How Re-Signed Kansas City Chiefs Back Jerick McKinnon Helped Replace Tyreek Hill

The Kansas City Chiefs confirmed what general manager Brett Veach had hinted at during his post-draft press conference: they’re re-signing running back Jerick McKinnon.

And that’s a wise move.

McKinnon was excellent for the Chiefs in 2022. In fact, last year’s pressing offseason question was how the Chiefs would replace Tyreek Hill, the superstar wide receiver they traded to the Miami Dolphins.

Sure, the acquisitions of JuJu Smith-Schuster, Marquez Valdes-Scantling, Skyy Moore and Kadarius Toney — along with the continued brilliance of Travis Kelce — helped, but consider this: Hill tied for the team lead in touchdowns in 2021 with nine.

McKinnon, even though he’s a running back, matched that receiving total of nine.

Then for good measure, he added one more on the ground.

As the Chiefs became an offense less reliant on the deep passing game without the speedy Hill and more dependent on short passes in the flat in 2022, McKinnon became a valuable safety valve.

Who can forget a play Patrick Mahomes called his favorite of the year?

On a third and short in a Week 14 victory against the Denver Broncos, Mahomes threw a no-look pass to McKinnon for a 56-yard touchdown.

“It was one where I legit did not think I was throwing the ball at all,” Mahomes said. “I was just trying to get the ball out of my hands as quickly as possible.”

Hill’s most memorable play during his time with the Chiefs was, of course, the WASP play from Super Bowl LIV.

That play came on 3rd and 15 against the San Francisco 49ers, but McKinnon beat the 49ers on an even longer down and distance as part of the back-breaking play in the 44-23 win in October of 2022.

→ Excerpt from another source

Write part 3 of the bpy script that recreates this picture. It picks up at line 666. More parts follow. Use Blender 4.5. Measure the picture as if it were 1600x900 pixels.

On that screen play, the 49ers tried to keep everything in front, and Nick Bosa went inside, but McKinnon went outside, and each member of the left side of the Chiefs offensive line found a 49ers defender to take out.

The screen went 34 yards, and McKinnon ran behind a convoy to the 49ers’ four-yard-line.

“It opened like the Red Sea,” McKinnon said.

McKinnon also had his own memorable Super Bowl moment, wisely sliding when he could have scored a touchdown in Super Bowl LVII. That heads-up play allowed the Chiefs to use up more clock at the end of the fourth quarter of their win against the Philadelphia Eagles.

Making the acquisition of McKinnon, who signed back-to-back one-year deals before the 2021 and 2022 seasons, even more shrewd was that it was probably cost-effective.

Although terms of McKinnon’s contract haven’t been disclosed, the tepid running back market has favored the buyers. Even Ezekiel Elliott, who is two-time rushing NFL champion and only 27 years old, can’t find a team willing to sign him.

Retaining McKinnon gives the Chiefs a nice running back trio with McKinnon, last year’s rookie sensation Isiah Pacheco and Clyde Edwards-Helaire, though the Chiefs’ declining of Edwards-Helaire’s fifth-year option makes it likely this will be his last year with the team.

Before both Edwards-Helaire’s and McKinnon’s futures were officially finalized, Veach discuss the running back room on Monday while noting Edwards-Helaire’s work ethic.

“It’s a good room,” Veach said. “Obviously (Pacheco) had a breakout season last year and then potentially adding a guy like Jerick, and as I mentioned, Clyde was one of the first guys that I saw in the building today. So we believe in that room.”